[Written 08/17/13 << from a couple weeks ago]

This month, our squad is split up into three groups: a women’s group in Manzini, a women’s group in Nsoko (where I am right now), and all the men are at a location called El Shaddai somewhere up in the mountains (not jealous…). Last night, at 8 PM, we all had a prayer/worship night under the stars, each group at their separate locations, but together in spirit. (When the moon isn’t so bright, you can see the Milky Way!) We prayed over our squad—for those who left the Race, for ourselves—and sang and danced and cried before the Maker of it all.

At one point in the night, Julie spoke out about letting go of timidity, that there are still some of us who are being timid with our lives, with our gifts, with our abilities. And we need to step out of that.

“For God did not give us a spirit of timidity, but a spirit of power, of love and of self-discipline” (2 Timothy 1:7).
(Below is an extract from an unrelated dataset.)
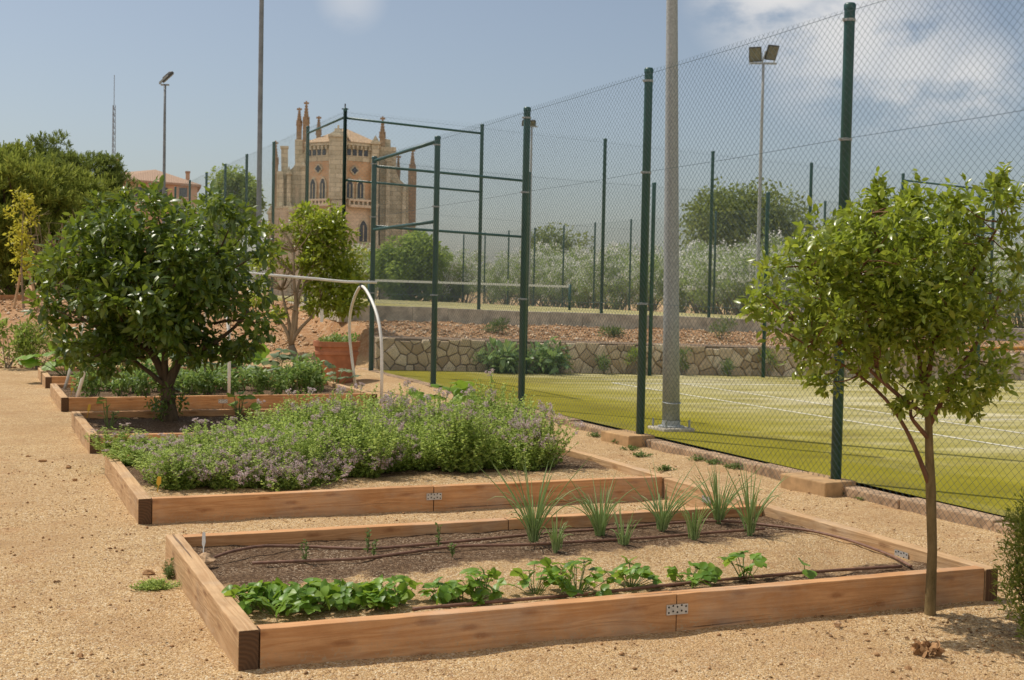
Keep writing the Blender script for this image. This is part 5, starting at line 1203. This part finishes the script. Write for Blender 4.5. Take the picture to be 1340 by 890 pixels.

This is one of my life verses. Yet, I realized last night that I had become timid. I’m a team leader for our month in Swaziland, and I know that God has placed me in this position because it is currently the best for me and the best for my team. However, over the past couple weeks, I haven’t been living as if I have a spirit of power inside of me; I’ve been allowing lies and insecurities dictate how I act around others and how I feel about myself. I’m not cool enough to be in that conversation. I’m not smart or bold enough to be a leader, here. They don’t want to hang around me because they probably think I’m too much of a “goody-goody.” You shouldn’t speak up because you’ll just sound stupid and you’re not really hearing from God. If you stay quiet, you won’t make any mistakes. You can’t make mistakes.

NO.

I’m surrounded by 21 strong, beautiful women, whom all have that spirit of power, love, and self-discipline inside of them. I love each of them and I know that they each love me. God’s majesty is displayed so evidently in this place—in the clear-cut outline of the mountains in the distance and in the shooting stars I see at night. I love Him and I know He loves me. So what do I have to fear? Nothing. What reasons do I have to be timid? There are none.